Monday, 25 April 2011

36 Fillette (1988, Catherine Breillat)

I generally find Catherine Breillat to be something of a hit & miss director, more so because so many of her films end up becoming merely didactic with limited style to show for it. Even the weightiness of the shock value of her works can be wearisome & transparent at times. During those times when she doesn't have discourse on the brain & is dealing with matters of the heart, she hits her stride.

36 Fillette is something of the awkward middle child of an unofficial trilogy of films about adolescent girls & their burgeoning sexuality. Also, the film is rather tame by Breillat standards in terms of sexual explicitness, which makes it a less effective film than her previous A Real Young Girl, a work that was borderline surreal in exploring the protagonist's sexual experimentation, or Fat Girl probably among the most unnervingly memorable marriage of sex & violence & yet struck me as one of Breillat's least heavy-handed works. Mind you, I do not view sexual explicitness & frankness as inherent virtues of effectiveness in exploring sexuality as a theme as suggestion is capable much of the time of being even more effective. With that said, in the case of Breillat a lot more direct honesty & baggage comes along with presenting explicit (or "confrontational") material. 36 Fillette is more concerned with the psychological over the physical aspects of sexuality & its relation to gender dyamics. The manner in which Lili's sexual ambivalence plays out particularly in the long scenes with her & the creepily predatorial & simultaneously ambivalent in his own right, Maurice, is both greatly uncomfortable & yet there's something of a humanistic heft & it's hard not to feel a certain degree of compassion for her.
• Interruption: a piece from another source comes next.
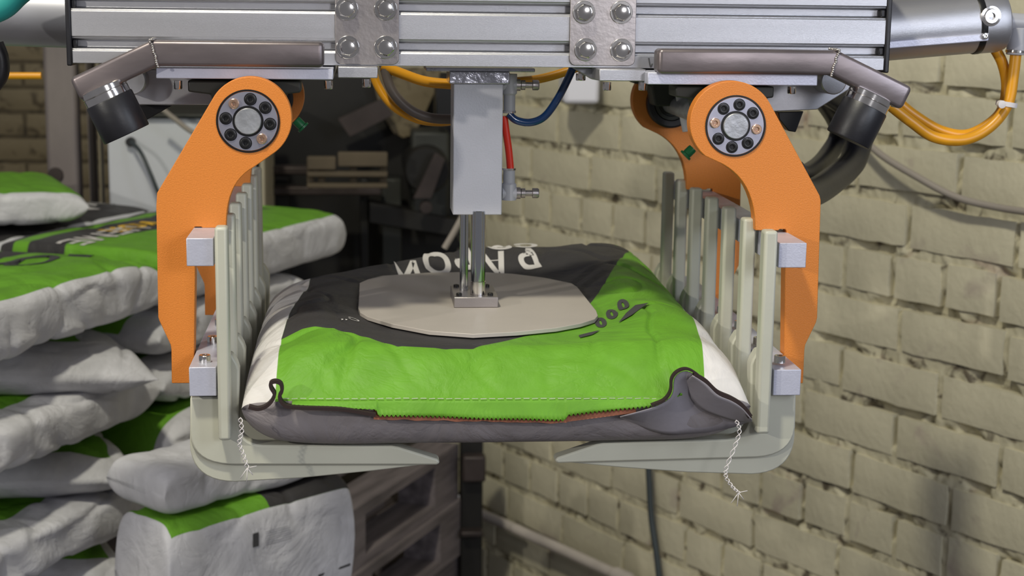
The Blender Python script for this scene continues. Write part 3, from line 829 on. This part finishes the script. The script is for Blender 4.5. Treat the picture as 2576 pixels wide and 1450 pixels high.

Inevitably however, 36 Fillette also lingers in the shadow of Maurice Pialat's truly wonderful A nos amours, another film that deals with adolescent sexuality, but only as part of a much larger framework of emotional upheaval & confusion heavily shadowed by the broken familial unit. Even though there's a significant difference in how the girls of these two films express their sexuality, & what they hope to obtain from it (Suzanne of A nos amours primarily seeks emotional kinship as opposed to immature Lili's need for independence & a sense of mature selfhood), it's hard not to feel that quite a good bit of Breillat's film feels like well-tread territory. These factors do play out as well to lesser depth & effect in 36 Fillette, but yet the way the influence of the upset family unit is executed by Breillat, it feels forced, & somewhat bogs down her film.